I was speaking at JV Alert last weekend and a person said "I'm writing a book so that I can build a back-end series of products related to the chapters because everyone knows you can't make money from a book."
This is becoming a more and more common excuse for people to write bad books and it is ridiculous. Depending on your business model you may make more money from the business that the book brings you but there is a good living to be made from writing good books that people find interesting and want to read. The trick is that you have to learn the art of book promotion. Most authors won't . . . especially business book authors who hope that the book will be their golden ticket into high paid speaking events . . . the sad news for them is that it won't be if it is a bad book.
Here is the bottom line. You'll write a book for your own reasons, maybe you want to leave a legacy, you may want to share your knowledge and establish your credibility (it does), you may just enjoy researching and writing. Whatever your reason is, it shouldn't be to write a book solely to turn chapters into back-end information products. That strategy defeats the purpose of writing the book in the first place.
And never forget, people judge you by the books you write, if your book is average or worse, that is often their first opinion of you and you may not get a second chance.
Start out by writing a book people want to read. That means working on your writing and putting effort into creating a book that is interesting, compelling, and full of information readers can use.
A lot of people say that a book is a 200 page business card or direct sales letter which is a very simplified explanation of what a book can do for you as a marketing tool. When you write a book people want to read they will often want to do business with you. When you write a book that feels like a 200 page sales letter people feel cheated and manipulated, especially if they can see that it is nothing more than a 200 page sales letter.

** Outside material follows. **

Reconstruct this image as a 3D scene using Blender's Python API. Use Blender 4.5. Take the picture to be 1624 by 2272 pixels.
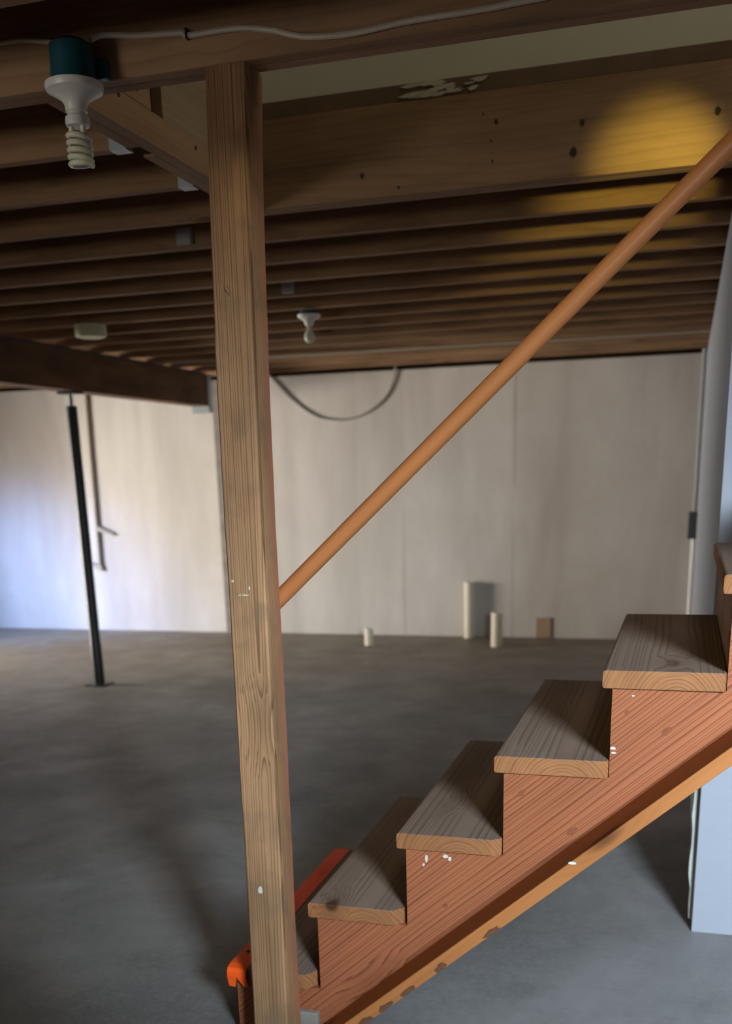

If you are going to use a book as a marketing tool you start out with your best writing and your best information and you create a book that provides value and solutions to your audience. Then the marketing of the book starts. The purpose of the book is to get a wider audience (through bookstore distribution, Amazon, book clubs etc.) to read your book and become familiar with you so that you can create a larger, wider following. The book should draw in people who've never heard of you but whom now want to learn more from you as a result of having read a really good book.
There is a reason that people like Seth Godin, Tim Ferriss, Malcolm Gladwell and more get read and their audiences grow. The reason people read them isn't because they started out by trying to deceive or manipulate their audience. People read them because the content is solid, the books are well written and people begin to tell friends, family and colleagues about the books. Those people then begin to engage with the author which at that point likely does have a mechanism for getting them to purchase more of their products and services. And to the extent that they keep building a bigger following or Tribe as Seth Godin would call them or benevolent cult following as I would call them, they sell more.
I'm a big fan of writing books and fully monetizing them, but don't set out to write an average or worse book, set out to do your best work and then build your back end. The more effort you put in up front, the more you'll earn in the end.